WORK REQUIRED >> Restate, word for word, all of the material shown below.

______

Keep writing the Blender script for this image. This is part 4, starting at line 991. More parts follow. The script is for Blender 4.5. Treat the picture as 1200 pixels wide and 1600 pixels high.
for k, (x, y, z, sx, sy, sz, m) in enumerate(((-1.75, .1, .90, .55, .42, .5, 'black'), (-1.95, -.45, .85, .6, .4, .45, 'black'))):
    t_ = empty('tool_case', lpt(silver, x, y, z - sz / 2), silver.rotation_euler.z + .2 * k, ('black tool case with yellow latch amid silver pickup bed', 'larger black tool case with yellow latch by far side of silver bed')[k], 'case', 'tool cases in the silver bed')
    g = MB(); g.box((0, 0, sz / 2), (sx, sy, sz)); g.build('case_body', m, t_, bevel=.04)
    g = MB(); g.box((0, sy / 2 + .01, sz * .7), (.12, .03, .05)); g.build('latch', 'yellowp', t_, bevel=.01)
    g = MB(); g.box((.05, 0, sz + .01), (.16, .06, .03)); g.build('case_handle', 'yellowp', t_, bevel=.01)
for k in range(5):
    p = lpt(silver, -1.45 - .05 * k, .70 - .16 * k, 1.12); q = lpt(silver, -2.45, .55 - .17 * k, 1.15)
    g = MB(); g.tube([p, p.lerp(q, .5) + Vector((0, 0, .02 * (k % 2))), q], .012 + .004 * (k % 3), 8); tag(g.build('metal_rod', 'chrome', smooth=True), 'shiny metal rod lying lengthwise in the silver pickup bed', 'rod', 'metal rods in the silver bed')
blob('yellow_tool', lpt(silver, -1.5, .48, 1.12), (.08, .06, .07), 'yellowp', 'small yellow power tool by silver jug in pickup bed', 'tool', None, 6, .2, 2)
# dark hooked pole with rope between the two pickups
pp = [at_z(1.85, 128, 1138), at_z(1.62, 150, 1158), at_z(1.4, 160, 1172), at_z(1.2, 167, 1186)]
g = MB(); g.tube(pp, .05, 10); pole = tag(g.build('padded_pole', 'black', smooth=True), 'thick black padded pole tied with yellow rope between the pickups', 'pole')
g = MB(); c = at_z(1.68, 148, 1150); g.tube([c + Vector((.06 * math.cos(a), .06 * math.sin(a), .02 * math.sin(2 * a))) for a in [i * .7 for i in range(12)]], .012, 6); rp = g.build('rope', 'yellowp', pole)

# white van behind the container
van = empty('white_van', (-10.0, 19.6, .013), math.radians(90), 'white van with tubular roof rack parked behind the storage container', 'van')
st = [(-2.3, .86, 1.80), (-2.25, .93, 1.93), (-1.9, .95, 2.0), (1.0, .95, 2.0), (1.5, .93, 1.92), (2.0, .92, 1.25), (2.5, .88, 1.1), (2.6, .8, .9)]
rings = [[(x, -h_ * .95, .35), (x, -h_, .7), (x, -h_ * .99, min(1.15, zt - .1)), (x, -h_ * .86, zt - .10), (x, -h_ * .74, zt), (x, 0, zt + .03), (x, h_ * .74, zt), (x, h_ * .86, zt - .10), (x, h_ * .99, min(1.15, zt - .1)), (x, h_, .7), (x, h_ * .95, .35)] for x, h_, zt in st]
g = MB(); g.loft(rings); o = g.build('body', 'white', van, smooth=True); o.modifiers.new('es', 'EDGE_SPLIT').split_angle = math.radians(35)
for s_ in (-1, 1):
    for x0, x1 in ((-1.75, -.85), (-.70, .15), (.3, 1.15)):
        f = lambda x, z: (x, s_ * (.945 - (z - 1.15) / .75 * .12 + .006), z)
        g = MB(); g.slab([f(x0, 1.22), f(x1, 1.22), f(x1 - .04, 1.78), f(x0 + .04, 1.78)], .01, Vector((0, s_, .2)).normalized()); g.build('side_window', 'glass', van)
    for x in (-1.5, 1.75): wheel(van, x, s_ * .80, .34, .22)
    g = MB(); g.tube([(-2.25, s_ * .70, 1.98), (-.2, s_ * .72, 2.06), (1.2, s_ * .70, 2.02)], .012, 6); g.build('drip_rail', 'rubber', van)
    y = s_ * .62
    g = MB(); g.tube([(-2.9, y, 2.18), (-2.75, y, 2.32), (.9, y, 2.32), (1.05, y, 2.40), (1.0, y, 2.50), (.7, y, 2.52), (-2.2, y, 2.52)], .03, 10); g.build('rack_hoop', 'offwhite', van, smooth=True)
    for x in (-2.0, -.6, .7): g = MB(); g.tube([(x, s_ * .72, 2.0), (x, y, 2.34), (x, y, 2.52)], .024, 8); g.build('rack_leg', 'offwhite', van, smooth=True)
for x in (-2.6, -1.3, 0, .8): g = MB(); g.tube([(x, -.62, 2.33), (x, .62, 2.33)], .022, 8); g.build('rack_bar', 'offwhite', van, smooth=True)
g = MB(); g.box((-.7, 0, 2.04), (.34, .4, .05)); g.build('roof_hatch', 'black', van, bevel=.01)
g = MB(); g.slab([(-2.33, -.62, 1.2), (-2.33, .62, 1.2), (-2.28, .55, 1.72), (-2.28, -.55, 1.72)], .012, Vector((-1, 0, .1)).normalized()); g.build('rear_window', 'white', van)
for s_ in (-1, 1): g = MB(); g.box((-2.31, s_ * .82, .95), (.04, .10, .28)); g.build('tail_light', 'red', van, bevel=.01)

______

WRITTEN ANSWER >>
Keep writing the Blender script for this image. This is part 4, starting at line 991. More parts follow. The script is for Blender 4.5. Treat the picture as 1200 pixels wide and 1600 pixels high.
for k, (x, y, z, sx, sy, sz, m) in enumerate(((-1.75, .1, .90, .55, .42, .5, 'black'), (-1.95, -.45, .85, .6, .4, .45, 'black'))):
    t_ = empty('tool_case', lpt(silver, x, y, z - sz / 2), silver.rotation_euler.z + .2 * k, ('black tool case with yellow latch amid silver pickup bed', 'larger black tool case with yellow latch by far side of silver bed')[k], 'case', 'tool cases in the silver bed')
    g = MB(); g.box((0, 0, sz / 2), (sx, sy, sz)); g.build('case_body', m, t_, bevel=.04)
    g = MB(); g.box((0, sy / 2 + .01, sz * .7), (.12, .03, .05)); g.build('latch', 'yellowp', t_, bevel=.01)
    g = MB(); g.box((.05, 0, sz + .01), (.16, .06, .03)); g.build('case_handle', 'yellowp', t_, bevel=.01)
for k in range(5):
    p = lpt(silver, -1.45 - .05 * k, .70 - .16 * k, 1.12); q = lpt(silver, -2.45, .55 - .17 * k, 1.15)
    g = MB(); g.tube([p, p.lerp(q, .5) + Vector((0, 0, .02 * (k % 2))), q], .012 + .004 * (k % 3), 8); tag(g.build('metal_rod', 'chrome', smooth=True), 'shiny metal rod lying lengthwise in the silver pickup bed', 'rod', 'metal rods in the silver bed')
blob('yellow_tool', lpt(silver, -1.5, .48, 1.12), (.08, .06, .07), 'yellowp', 'small yellow power tool by silver jug in pickup bed', 'tool', None, 6, .2, 2)
# dark hooked pole with rope between the two pickups
pp = [at_z(1.85, 128, 1138), at_z(1.62, 150, 1158), at_z(1.4, 160, 1172), at_z(1.2, 167, 1186)]
g = MB(); g.tube(pp, .05, 10); pole = tag(g.build('padded_pole', 'black', smooth=True), 'thick black padded pole tied with yellow rope between the pickups', 'pole')
g = MB(); c = at_z(1.68, 148, 1150); g.tube([c + Vector((.06 * math.cos(a), .06 * math.sin(a), .02 * math.sin(2 * a))) for a in [i * .7 for i in range(12)]], .012, 6); rp = g.build('rope', 'yellowp', pole)

# white van behind the container
van = empty('white_van', (-10.0, 19.6, .013), math.radians(90), 'white van with tubular roof rack parked behind the storage container', 'van')
st = [(-2.3, .86, 1.80), (-2.25, .93, 1.93), (-1.9, .95, 2.0), (1.0, .95, 2.0), (1.5, .93, 1.92), (2.0, .92, 1.25), (2.5, .88, 1.1), (2.6, .8, .9)]
rings = [[(x, -h_ * .95, .35), (x, -h_, .7), (x, -h_ * .99, min(1.15, zt - .1)), (x, -h_ * .86, zt - .10), (x, -h_ * .74, zt), (x, 0, zt + .03), (x, h_ * .74, zt), (x, h_ * .86, zt - .10), (x, h_ * .99, min(1.15, zt - .1)), (x, h_, .7), (x, h_ * .95, .35)] for x, h_, zt in st]
g = MB(); g.loft(rings); o = g.build('body', 'white', van, smooth=True); o.modifiers.new('es', 'EDGE_SPLIT').split_angle = math.radians(35)
for s_ in (-1, 1):
    for x0, x1 in ((-1.75, -.85), (-.70, .15), (.3, 1.15)):
        f = lambda x, z: (x, s_ * (.945 - (z - 1.15) / .75 * .12 + .006), z)
        g = MB(); g.slab([f(x0, 1.22), f(x1, 1.22), f(x1 - .04, 1.78), f(x0 + .04, 1.78)], .01, Vector((0, s_, .2)).normalized()); g.build('side_window', 'glass', van)
    for x in (-1.5, 1.75): wheel(van, x, s_ * .80, .34, .22)
    g = MB(); g.tube([(-2.25, s_ * .70, 1.98), (-.2, s_ * .72, 2.06), (1.2, s_ * .70, 2.02)], .012, 6); g.build('drip_rail', 'rubber', van)
    y = s_ * .62
    g = MB(); g.tube([(-2.9, y, 2.18), (-2.75, y, 2.32), (.9, y, 2.32), (1.05, y, 2.40), (1.0, y, 2.50), (.7, y, 2.52), (-2.2, y, 2.52)], .03, 10); g.build('rack_hoop', 'offwhite', van, smooth=True)
    for x in (-2.0, -.6, .7): g = MB(); g.tube([(x, s_ * .72, 2.0), (x, y, 2.34), (x, y, 2.52)], .024, 8); g.build('rack_leg', 'offwhite', van, smooth=True)
for x in (-2.6, -1.3, 0, .8): g = MB(); g.tube([(x, -.62, 2.33), (x, .62, 2.33)], .022, 8); g.build('rack_bar', 'offwhite', van, smooth=True)
g = MB(); g.box((-.7, 0, 2.04), (.34, .4, .05)); g.build('roof_hatch', 'black', van, bevel=.01)
g = MB(); g.slab([(-2.33, -.62, 1.2), (-2.33, .62, 1.2), (-2.28, .55, 1.72), (-2.28, -.55, 1.72)], .012, Vector((-1, 0, .1)).normalized()); g.build('rear_window', 'white', van)
for s_ in (-1, 1): g = MB(); g.box((-2.31, s_ * .82, .95), (.04, .10, .28)); g.build('tail_light', 'red', van, bevel=.01)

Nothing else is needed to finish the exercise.